Later this year marks the 25th anniversary of the Civil Liberties Act, signed in August 1988 by President Ronald Reagan, that acknowledged the federal government’s unjust actions against Japanese-Americans during World War II. Each surviving internee received a formal apology and $20,000 in restitution, according to the Japanese American National Museum website.
Norman Osumi’s father, the late Rev. Paul Osumi, was one of the former internees who received reparations from the federal government. His father was detained a day after the Pearl Harbor attack.
"My father never understood why he was picked up. He didn’t believe he did anything wrong against the United States. He did right by the government," said Osumi, 71, of Nuuanu, who is also featured in the documentary.
Osumi’s father was born in Hiroshima and raised in Hawaii. He was confined at Sand Island before he was transported to a mainland internment camp.

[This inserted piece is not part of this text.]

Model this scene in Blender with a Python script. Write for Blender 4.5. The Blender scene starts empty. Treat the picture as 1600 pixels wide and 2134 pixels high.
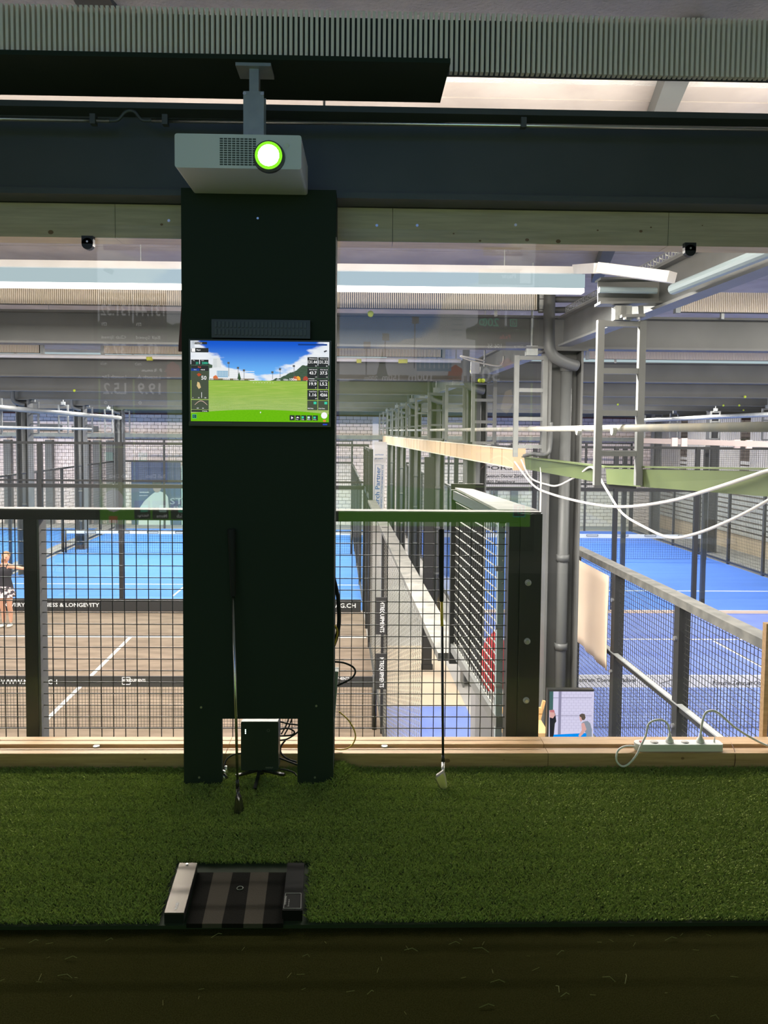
import bpy, math, random
import numpy as np
from mathutils import Vector, Matrix

sc = bpy.context.scene
col = sc.collection
random.seed(7)
rng = np.random.default_rng(7)

# ------------------------------------------------------------------ camera
IW, IH, F, CY = 1600, 2134, 1600.0, 984.0
YAW, PITCH, ROLL = math.radians(1.27), math.radians(3.0), math.radians(0.5)
CAM = Vector((0, 0, 1.3))
fwd = Vector((math.sin(YAW) * math.cos(PITCH), math.cos(YAW) * math.cos(PITCH), -math.sin(PITCH)))
r0 = Vector((math.cos(YAW), -math.sin(YAW), 0))
u0 = r0.cross(fwd)
rt = r0 * math.cos(ROLL) + u0 * math.sin(ROLL)
up = -r0 * math.sin(ROLL) + u0 * math.cos(ROLL)
cd = bpy.data.cameras.new('camera')
cam = bpy.data.objects.new('camera', cd)
col.objects.link(cam)
M4 = Matrix.Identity(4)
for i, v in enumerate((rt, up, -fwd)):
    for j in range(3):
        M4[j][i] = v[j]
M4.translation = CAM
cam.matrix_world = M4
cd.sensor_fit = 'VERTICAL'
cd.sensor_height = 32.0
cd.lens = F / IH * 32.0
cd.shift_y = (CY - IH / 2) / IH
cd.clip_start = 0.02
sc.camera = cam

# ------------------------------------------------------------------ world and exposure
w = bpy.data.worlds.new('world')
sc.world = w
w.use_nodes = True
w.node_tree.nodes['Background'].inputs[0].default_value = (1.0, 0.97, 0.93, 1)
w.node_tree.nodes['Background'].inputs[1].default_value = 0.9
vs = sc.view_settings
vs.view_transform = 'Standard'
vs.look = 'None'
vs.gamma = 1.0
vs.exposure = 0.0
vs.use_curve_mapping = False
sc.cycles.transparent_max_bounces = 32
sc.cycles.max_bounces = 8
sc.cycles.diffuse_bounces = 5

HALL_LIGHT = 640.0      # watts per 10 m luminaire row
WASHER = 115.0          # watts of the lamp tube behind the beam over the window
SCREEN_GAIN = 2.3      # brightness of the projected picture on the simulator screen

# ------------------------------------------------------------------ placing helpers
def ray(px, py):
    return fwd + rt * ((px - 800) / F) + up * ((CY - py) / F)

def P(px, py, Y):
    d = ray(px, py)
    return CAM + d * (Y / d.y)

def G(px, py, z):
    d = ray(px, py)
    return CAM + d * ((z - CAM.z) / d.z)

def HX(x7, Y):          # the hall's long axis leans a little against the window wall
    return x7 - 0.04 * Y

TZ = -.032              # level of the turf
FLOOR = -3.1            # hall floor, one storey below the gallery
def FR(n):              # depth of frame n
    return 3.05 + 5.05 * n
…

While at Gila River Relocation Center, an internment site in Arizona, Osumi became gravely ill with pleurisy, an inflammation of the membrane that surrounds the lungs. Osumi’s mother, Janet, left their Honolulu home with her two sons and moved into the internment camp to care for her husband. His health later improved.
Norman Osumi was a toddler when they moved to the internment camp.
They stayed there until the end of the war and lived on the mainland for a while before returning to Hawaii in 1946. Norman Osumi said when his father received the apology and restitution, he never spoke about it.
He believes his father didn’t hold any resentment against the federal government. "He didn’t show it or state it," Osumi said.